Because of the magnitude of the issues before the Inquiry, the Committee recommended that the inquiry resume post-election. The AEU will certainly be pursuing this issue with vigour.

Cape York review

The other report of note is a review commissioned by the Queensland Government into Aurukun School in Cape York, following violence that led to staff being evacuated and the school closed in May. The Cape York schools were used as a model for the NT and an argument in support of implementing Direction Instruction.

One of the findings of the review was that Aurukun should move away from such a narrow focus on DI:

The review found that the school is not providing the full Australian Curriculum to its students through the current approach. It is the conclusion of this review that the richness of schooling has been compromised by the pressure of delivering literacy and numeracy using only the DI approach. Going forward, a more balanced approach, contextualised for the Aurukun community, is required.

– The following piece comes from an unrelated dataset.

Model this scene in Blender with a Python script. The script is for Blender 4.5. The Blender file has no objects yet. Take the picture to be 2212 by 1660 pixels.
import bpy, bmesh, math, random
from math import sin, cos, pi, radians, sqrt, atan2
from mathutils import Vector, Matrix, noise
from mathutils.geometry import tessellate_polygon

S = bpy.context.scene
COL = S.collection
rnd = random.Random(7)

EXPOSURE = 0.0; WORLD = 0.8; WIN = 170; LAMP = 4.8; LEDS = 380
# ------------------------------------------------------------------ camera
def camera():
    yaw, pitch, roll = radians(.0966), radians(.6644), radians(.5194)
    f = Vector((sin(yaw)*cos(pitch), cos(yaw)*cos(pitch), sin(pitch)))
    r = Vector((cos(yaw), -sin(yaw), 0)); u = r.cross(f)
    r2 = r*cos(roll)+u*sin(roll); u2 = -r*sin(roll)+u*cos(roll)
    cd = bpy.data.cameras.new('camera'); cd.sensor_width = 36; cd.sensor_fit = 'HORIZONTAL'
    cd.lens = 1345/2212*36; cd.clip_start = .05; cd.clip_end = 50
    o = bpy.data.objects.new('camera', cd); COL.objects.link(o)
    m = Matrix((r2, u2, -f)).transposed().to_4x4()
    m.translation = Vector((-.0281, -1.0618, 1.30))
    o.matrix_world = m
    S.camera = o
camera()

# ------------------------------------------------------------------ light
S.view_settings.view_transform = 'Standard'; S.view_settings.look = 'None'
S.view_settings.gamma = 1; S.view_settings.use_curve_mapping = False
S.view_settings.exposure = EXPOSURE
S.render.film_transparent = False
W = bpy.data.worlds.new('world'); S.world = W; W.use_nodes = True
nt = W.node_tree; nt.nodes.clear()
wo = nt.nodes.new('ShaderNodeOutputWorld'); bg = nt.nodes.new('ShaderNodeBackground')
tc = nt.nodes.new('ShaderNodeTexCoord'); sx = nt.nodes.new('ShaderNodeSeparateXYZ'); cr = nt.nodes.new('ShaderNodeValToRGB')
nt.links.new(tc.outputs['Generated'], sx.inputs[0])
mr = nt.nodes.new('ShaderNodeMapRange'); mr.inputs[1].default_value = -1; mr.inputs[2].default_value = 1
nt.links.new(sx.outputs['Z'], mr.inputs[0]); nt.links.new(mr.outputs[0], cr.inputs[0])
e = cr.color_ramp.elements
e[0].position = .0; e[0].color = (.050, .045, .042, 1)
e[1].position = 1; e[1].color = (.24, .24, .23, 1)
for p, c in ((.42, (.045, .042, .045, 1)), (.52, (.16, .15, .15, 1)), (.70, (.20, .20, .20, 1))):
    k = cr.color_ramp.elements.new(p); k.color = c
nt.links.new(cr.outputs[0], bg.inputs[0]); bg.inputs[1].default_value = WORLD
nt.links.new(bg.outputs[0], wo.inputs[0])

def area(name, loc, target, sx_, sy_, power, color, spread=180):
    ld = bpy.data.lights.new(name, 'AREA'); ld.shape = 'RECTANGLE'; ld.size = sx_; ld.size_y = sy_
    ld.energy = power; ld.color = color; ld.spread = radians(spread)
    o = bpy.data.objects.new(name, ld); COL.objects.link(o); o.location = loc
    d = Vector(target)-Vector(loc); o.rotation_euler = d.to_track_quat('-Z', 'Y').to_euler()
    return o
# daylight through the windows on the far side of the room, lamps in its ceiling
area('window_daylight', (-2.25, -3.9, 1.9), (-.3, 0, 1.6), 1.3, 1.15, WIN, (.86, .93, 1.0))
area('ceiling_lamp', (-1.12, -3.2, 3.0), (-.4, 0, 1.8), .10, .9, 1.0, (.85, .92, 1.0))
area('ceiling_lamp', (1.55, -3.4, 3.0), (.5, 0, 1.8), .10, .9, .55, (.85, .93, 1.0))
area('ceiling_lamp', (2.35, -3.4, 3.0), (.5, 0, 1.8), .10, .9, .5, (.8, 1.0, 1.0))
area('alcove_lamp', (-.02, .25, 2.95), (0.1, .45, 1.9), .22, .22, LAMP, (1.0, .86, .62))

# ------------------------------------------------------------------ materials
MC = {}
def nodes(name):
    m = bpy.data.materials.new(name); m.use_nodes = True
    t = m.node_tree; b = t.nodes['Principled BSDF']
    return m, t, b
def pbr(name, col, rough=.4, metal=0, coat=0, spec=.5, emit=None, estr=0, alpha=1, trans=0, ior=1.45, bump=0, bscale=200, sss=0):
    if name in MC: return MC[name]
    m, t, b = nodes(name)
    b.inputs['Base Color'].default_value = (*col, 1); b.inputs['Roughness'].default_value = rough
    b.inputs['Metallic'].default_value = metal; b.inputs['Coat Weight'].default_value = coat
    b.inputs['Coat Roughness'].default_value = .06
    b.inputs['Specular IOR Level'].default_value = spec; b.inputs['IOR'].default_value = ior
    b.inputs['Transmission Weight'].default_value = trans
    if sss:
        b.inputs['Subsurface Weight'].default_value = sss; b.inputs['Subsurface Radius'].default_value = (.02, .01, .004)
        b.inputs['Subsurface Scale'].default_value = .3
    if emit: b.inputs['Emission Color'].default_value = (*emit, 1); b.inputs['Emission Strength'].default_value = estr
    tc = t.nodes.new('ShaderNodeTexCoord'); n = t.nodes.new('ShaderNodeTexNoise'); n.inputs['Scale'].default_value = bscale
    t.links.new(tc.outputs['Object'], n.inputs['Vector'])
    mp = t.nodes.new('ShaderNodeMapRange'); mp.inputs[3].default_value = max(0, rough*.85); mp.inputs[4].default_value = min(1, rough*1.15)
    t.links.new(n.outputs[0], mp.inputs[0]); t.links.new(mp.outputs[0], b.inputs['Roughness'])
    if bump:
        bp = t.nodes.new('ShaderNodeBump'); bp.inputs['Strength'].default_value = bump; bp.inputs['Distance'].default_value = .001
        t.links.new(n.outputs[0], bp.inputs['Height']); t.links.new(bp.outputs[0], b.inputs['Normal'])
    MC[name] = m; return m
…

To deliver this effectively, teachers must be better supported in their professional development and professional growth beyond a sole focus on DI. The review found that a key focus of the school improvement action plan must be the analysis and use of student performance data by teachers and school leaders, and an understanding of high-yield pedagogies to complement DI.

These comments are pertinent in our context; the AEU has received a number of complaints from members about the DI program leaving little or no time in the rest of the school day for other learning areas. This problem will likely intensify as DI maths is introduced in more schools in the second half of this year.

We should also point out that we have received positive reports about the program from members in a number of schools. The AEU is not of the view that this program has no value, however should warrant more scrutiny, rather than the uncritical praise it is currently receiving from Minister Chandler.

In light of the parliamentary report and the Queensland review, our Branch will write to the NT Department of Education requesting a response.